■ **Exercise**:
Output the material word for word. Leave each picture out.

■ **Provided material**:
________________________________________
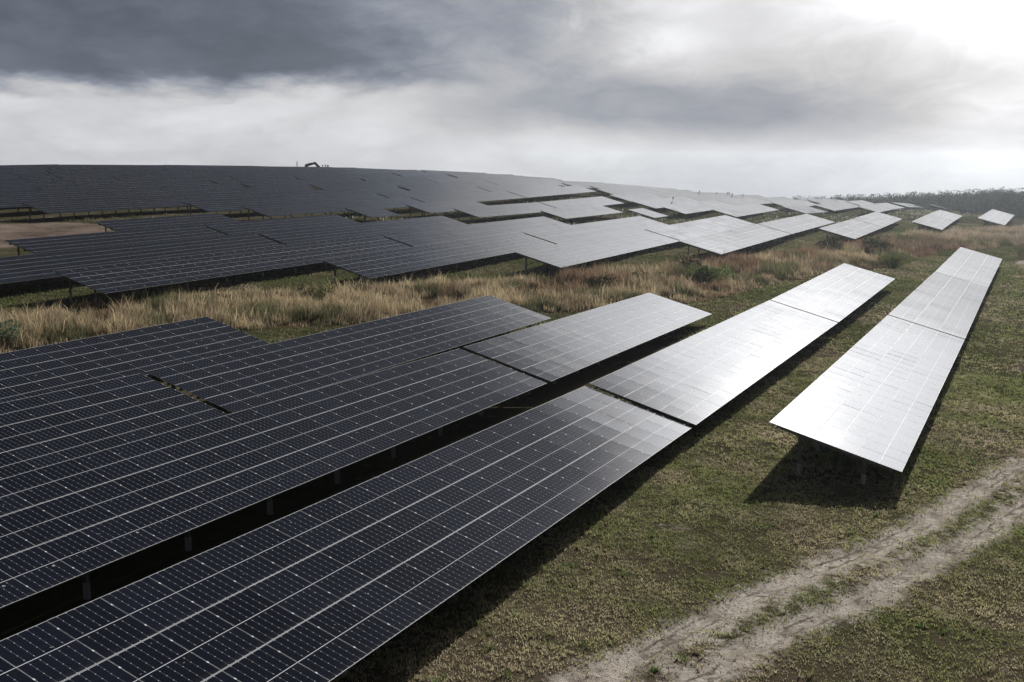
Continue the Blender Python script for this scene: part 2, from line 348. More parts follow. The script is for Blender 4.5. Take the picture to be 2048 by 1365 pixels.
# ------------------------------------------------------------------ ground sheet
def lines(*segs):
    out = []
    for a, b, s in segs: out += list(np.arange(a, b, s))
    return np.array(out+[segs[-1][1]])
def build_ground():
    al = lines((-900, -200, 50), (-200, -10, 8), (-10, 85, .42), (85, 200, 1.4), (200, 460, 5), (460, 1100, 30))
    bl = lines((-1000, -300, 40), (-300, -150, 10), (-150, -62, 2.5), (-62, -22, 1.3), (-22, 14, .42), (14, 60, 2), (60, 700, 30))
    A, B = np.meshgrid(al, bl, indexing='ij'); Z = gtop(A, B)
    d1, d2, d3 = pdist(A, B, RUT1), pdist(A, B, RUT2), pdist(A, B, RUT3)
    rut = np.minimum(np.minimum(d1*.95, d2*1.0), d3*.55)
    Z -= .09*np.exp(-(np.minimum(d1, d2)/.45)**2)
    W_ = wxy(A, B); V = np.c_[W_.reshape(-1, 2), Z.ravel()]
    na, nb = len(al), len(bl); I = np.arange(na*nb).reshape(na, nb)
    F = np.stack([I[:-1, :-1], I[:-1, 1:], I[1:, 1:], I[1:, :-1]], -1).reshape(-1, 4)
    me = npmesh('ground', V, F, [M['ground']], smooth=True)
    def at(n, v): a = me.attributes.new(n, 'FLOAT', 'POINT'); a.data.foreach_set('value', np.ascontiguousarray(v.ravel(), np.float32))
    def soft(poly, w):
        s = 0
        for da, db in ((0, 0), (w, 0), (-w, 0), (0, w), (0, -w), (w*.7, w*.7), (-w*.7, -w*.7)): s = s+inpoly(A+da, B+db, poly)
        return s/7.0
    at('rut', np.clip(rut, 0, 4)); at('track', np.clip(np.abs(d1-d2)*.5+np.maximum(np.minimum(d1, d2)-1.1, 0), 0, 4)); at('strip', soft(STRIP, 1.6)); at('sand', soft(SAND, 3))
    at('dry', drymap(A, B))
    return tag(obj('ground', me), 'rolling ground of patchy green and brown lawn with dirt ruts', 'ground', kind='structure')
def drymap(a, b):
    d = fbm(a, b, 7, 2.2)
    d = d + .30*np.exp(-((a-25)/6)**2-((b+13)/3.5)**2)          # dry tan corner by the front row
    d = d + .16*np.exp(-((a-36)/8)**2-((b-3)/4.5)**2)
    return d
build_ground()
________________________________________
■ **Response below**:
Continue the Blender Python script for this scene: part 2, from line 348. More parts follow. The script is for Blender 4.5. Take the picture to be 2048 by 1365 pixels.
# ------------------------------------------------------------------ ground sheet
def lines(*segs):
    out = []
    for a, b, s in segs: out += list(np.arange(a, b, s))
    return np.array(out+[segs[-1][1]])
def build_ground():
    al = lines((-900, -200, 50), (-200, -10, 8), (-10, 85, .42), (85, 200, 1.4), (200, 460, 5), (460, 1100, 30))
    bl = lines((-1000, -300, 40), (-300, -150, 10), (-150, -62, 2.5), (-62, -22, 1.3), (-22, 14, .42), (14, 60, 2), (60, 700, 30))
    A, B = np.meshgrid(al, bl, indexing='ij'); Z = gtop(A, B)
    d1, d2, d3 = pdist(A, B, RUT1), pdist(A, B, RUT2), pdist(A, B, RUT3)
    rut = np.minimum(np.minimum(d1*.95, d2*1.0), d3*.55)
    Z -= .09*np.exp(-(np.minimum(d1, d2)/.45)**2)
    W_ = wxy(A, B); V = np.c_[W_.reshape(-1, 2), Z.ravel()]
    na, nb = len(al), len(bl); I = np.arange(na*nb).reshape(na, nb)
    F = np.stack([I[:-1, :-1], I[:-1, 1:], I[1:, 1:], I[1:, :-1]], -1).reshape(-1, 4)
    me = npmesh('ground', V, F, [M['ground']], smooth=True)
    def at(n, v): a = me.attributes.new(n, 'FLOAT', 'POINT'); a.data.foreach_set('value', np.ascontiguousarray(v.ravel(), np.float32))
    def soft(poly, w):
        s = 0
        for da, db in ((0, 0), (w, 0), (-w, 0), (0, w), (0, -w), (w*.7, w*.7), (-w*.7, -w*.7)): s = s+inpoly(A+da, B+db, poly)
        return s/7.0
    at('rut', np.clip(rut, 0, 4)); at('track', np.clip(np.abs(d1-d2)*.5+np.maximum(np.minimum(d1, d2)-1.1, 0), 0, 4)); at('strip', soft(STRIP, 1.6)); at('sand', soft(SAND, 3))
    at('dry', drymap(A, B))
    return tag(obj('ground', me), 'rolling ground of patchy green and brown lawn with dirt ruts', 'ground', kind='structure')
def drymap(a, b):
    d = fbm(a, b, 7, 2.2)
    d = d + .30*np.exp(-((a-25)/6)**2-((b+13)/3.5)**2)          # dry tan corner by the front row
    d = d + .16*np.exp(-((a-36)/8)**2-((b-3)/4.5)**2)
    return d
build_ground()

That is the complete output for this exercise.